▼

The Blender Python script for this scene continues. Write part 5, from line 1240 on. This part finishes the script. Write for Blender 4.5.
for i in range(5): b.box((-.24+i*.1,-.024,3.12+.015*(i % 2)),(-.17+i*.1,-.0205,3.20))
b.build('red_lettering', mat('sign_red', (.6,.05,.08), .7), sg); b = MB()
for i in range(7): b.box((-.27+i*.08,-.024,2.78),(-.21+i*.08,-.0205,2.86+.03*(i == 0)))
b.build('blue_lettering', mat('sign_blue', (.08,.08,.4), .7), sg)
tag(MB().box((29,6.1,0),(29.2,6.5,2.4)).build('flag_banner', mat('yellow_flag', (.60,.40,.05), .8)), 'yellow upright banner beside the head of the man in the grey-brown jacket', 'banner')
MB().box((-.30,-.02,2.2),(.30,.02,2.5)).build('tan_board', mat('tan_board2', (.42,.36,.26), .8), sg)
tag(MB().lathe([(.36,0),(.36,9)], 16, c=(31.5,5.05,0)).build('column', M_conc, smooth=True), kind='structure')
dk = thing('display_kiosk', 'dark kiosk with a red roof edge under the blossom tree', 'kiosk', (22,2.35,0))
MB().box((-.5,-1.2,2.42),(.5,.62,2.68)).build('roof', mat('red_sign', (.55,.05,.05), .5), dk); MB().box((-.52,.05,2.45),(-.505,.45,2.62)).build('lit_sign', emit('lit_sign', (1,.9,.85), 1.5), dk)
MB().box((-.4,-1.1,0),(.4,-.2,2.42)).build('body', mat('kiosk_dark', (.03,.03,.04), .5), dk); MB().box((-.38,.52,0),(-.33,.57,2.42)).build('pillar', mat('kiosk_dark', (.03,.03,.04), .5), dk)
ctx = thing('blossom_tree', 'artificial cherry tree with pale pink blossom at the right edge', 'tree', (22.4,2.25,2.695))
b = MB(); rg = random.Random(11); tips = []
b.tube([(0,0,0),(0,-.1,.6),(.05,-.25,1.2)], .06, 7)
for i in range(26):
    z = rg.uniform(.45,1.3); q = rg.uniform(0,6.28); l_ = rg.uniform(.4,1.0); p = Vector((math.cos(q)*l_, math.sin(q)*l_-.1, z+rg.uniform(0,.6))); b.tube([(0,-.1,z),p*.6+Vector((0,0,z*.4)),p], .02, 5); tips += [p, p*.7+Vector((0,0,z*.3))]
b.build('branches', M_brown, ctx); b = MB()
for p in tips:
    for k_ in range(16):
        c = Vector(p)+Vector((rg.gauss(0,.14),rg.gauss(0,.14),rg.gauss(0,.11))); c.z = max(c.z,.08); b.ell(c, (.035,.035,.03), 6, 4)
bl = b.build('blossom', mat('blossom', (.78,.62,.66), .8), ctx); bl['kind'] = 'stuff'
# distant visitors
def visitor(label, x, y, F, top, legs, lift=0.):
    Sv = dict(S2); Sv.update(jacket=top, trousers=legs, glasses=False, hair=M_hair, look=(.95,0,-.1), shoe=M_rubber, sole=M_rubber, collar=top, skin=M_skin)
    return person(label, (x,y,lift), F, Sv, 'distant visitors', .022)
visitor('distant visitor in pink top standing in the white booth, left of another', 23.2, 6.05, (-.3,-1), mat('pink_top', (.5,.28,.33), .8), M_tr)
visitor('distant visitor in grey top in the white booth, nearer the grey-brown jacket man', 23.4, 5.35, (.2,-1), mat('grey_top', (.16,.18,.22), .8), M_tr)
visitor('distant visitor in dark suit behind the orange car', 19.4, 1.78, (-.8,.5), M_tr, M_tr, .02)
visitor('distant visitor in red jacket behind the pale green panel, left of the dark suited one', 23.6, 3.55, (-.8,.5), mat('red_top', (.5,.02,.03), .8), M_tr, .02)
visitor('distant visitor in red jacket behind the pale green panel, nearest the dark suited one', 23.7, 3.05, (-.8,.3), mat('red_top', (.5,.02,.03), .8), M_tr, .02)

▲

● Required work: Please set down the whole listing above without altering a single line.

● Reply:
The Blender Python script for this scene continues. Write part 5, from line 1240 on. This part finishes the script. Write for Blender 4.5.
for i in range(5): b.box((-.24+i*.1,-.024,3.12+.015*(i % 2)),(-.17+i*.1,-.0205,3.20))
b.build('red_lettering', mat('sign_red', (.6,.05,.08), .7), sg); b = MB()
for i in range(7): b.box((-.27+i*.08,-.024,2.78),(-.21+i*.08,-.0205,2.86+.03*(i == 0)))
b.build('blue_lettering', mat('sign_blue', (.08,.08,.4), .7), sg)
tag(MB().box((29,6.1,0),(29.2,6.5,2.4)).build('flag_banner', mat('yellow_flag', (.60,.40,.05), .8)), 'yellow upright banner beside the head of the man in the grey-brown jacket', 'banner')
MB().box((-.30,-.02,2.2),(.30,.02,2.5)).build('tan_board', mat('tan_board2', (.42,.36,.26), .8), sg)
tag(MB().lathe([(.36,0),(.36,9)], 16, c=(31.5,5.05,0)).build('column', M_conc, smooth=True), kind='structure')
dk = thing('display_kiosk', 'dark kiosk with a red roof edge under the blossom tree', 'kiosk', (22,2.35,0))
MB().box((-.5,-1.2,2.42),(.5,.62,2.68)).build('roof', mat('red_sign', (.55,.05,.05), .5), dk); MB().box((-.52,.05,2.45),(-.505,.45,2.62)).build('lit_sign', emit('lit_sign', (1,.9,.85), 1.5), dk)
MB().box((-.4,-1.1,0),(.4,-.2,2.42)).build('body', mat('kiosk_dark', (.03,.03,.04), .5), dk); MB().box((-.38,.52,0),(-.33,.57,2.42)).build('pillar', mat('kiosk_dark', (.03,.03,.04), .5), dk)
ctx = thing('blossom_tree', 'artificial cherry tree with pale pink blossom at the right edge', 'tree', (22.4,2.25,2.695))
b = MB(); rg = random.Random(11); tips = []
b.tube([(0,0,0),(0,-.1,.6),(.05,-.25,1.2)], .06, 7)
for i in range(26):
    z = rg.uniform(.45,1.3); q = rg.uniform(0,6.28); l_ = rg.uniform(.4,1.0); p = Vector((math.cos(q)*l_, math.sin(q)*l_-.1, z+rg.uniform(0,.6))); b.tube([(0,-.1,z),p*.6+Vector((0,0,z*.4)),p], .02, 5); tips += [p, p*.7+Vector((0,0,z*.3))]
b.build('branches', M_brown, ctx); b = MB()
for p in tips:
    for k_ in range(16):
        c = Vector(p)+Vector((rg.gauss(0,.14),rg.gauss(0,.14),rg.gauss(0,.11))); c.z = max(c.z,.08); b.ell(c, (.035,.035,.03), 6, 4)
bl = b.build('blossom', mat('blossom', (.78,.62,.66), .8), ctx); bl['kind'] = 'stuff'
# distant visitors
def visitor(label, x, y, F, top, legs, lift=0.):
    Sv = dict(S2); Sv.update(jacket=top, trousers=legs, glasses=False, hair=M_hair, look=(.95,0,-.1), shoe=M_rubber, sole=M_rubber, collar=top, skin=M_skin)
    return person(label, (x,y,lift), F, Sv, 'distant visitors', .022)
visitor('distant visitor in pink top standing in the white booth, left of another', 23.2, 6.05, (-.3,-1), mat('pink_top', (.5,.28,.33), .8), M_tr)
visitor('distant visitor in grey top in the white booth, nearer the grey-brown jacket man', 23.4, 5.35, (.2,-1), mat('grey_top', (.16,.18,.22), .8), M_tr)
visitor('distant visitor in dark suit behind the orange car', 19.4, 1.78, (-.8,.5), M_tr, M_tr, .02)
visitor('distant visitor in red jacket behind the pale green panel, left of the dark suited one', 23.6, 3.55, (-.8,.5), mat('red_top', (.5,.02,.03), .8), M_tr, .02)
visitor('distant visitor in red jacket behind the pale green panel, nearest the dark suited one', 23.7, 3.05, (-.8,.3), mat('red_top', (.5,.02,.03), .8), M_tr, .02)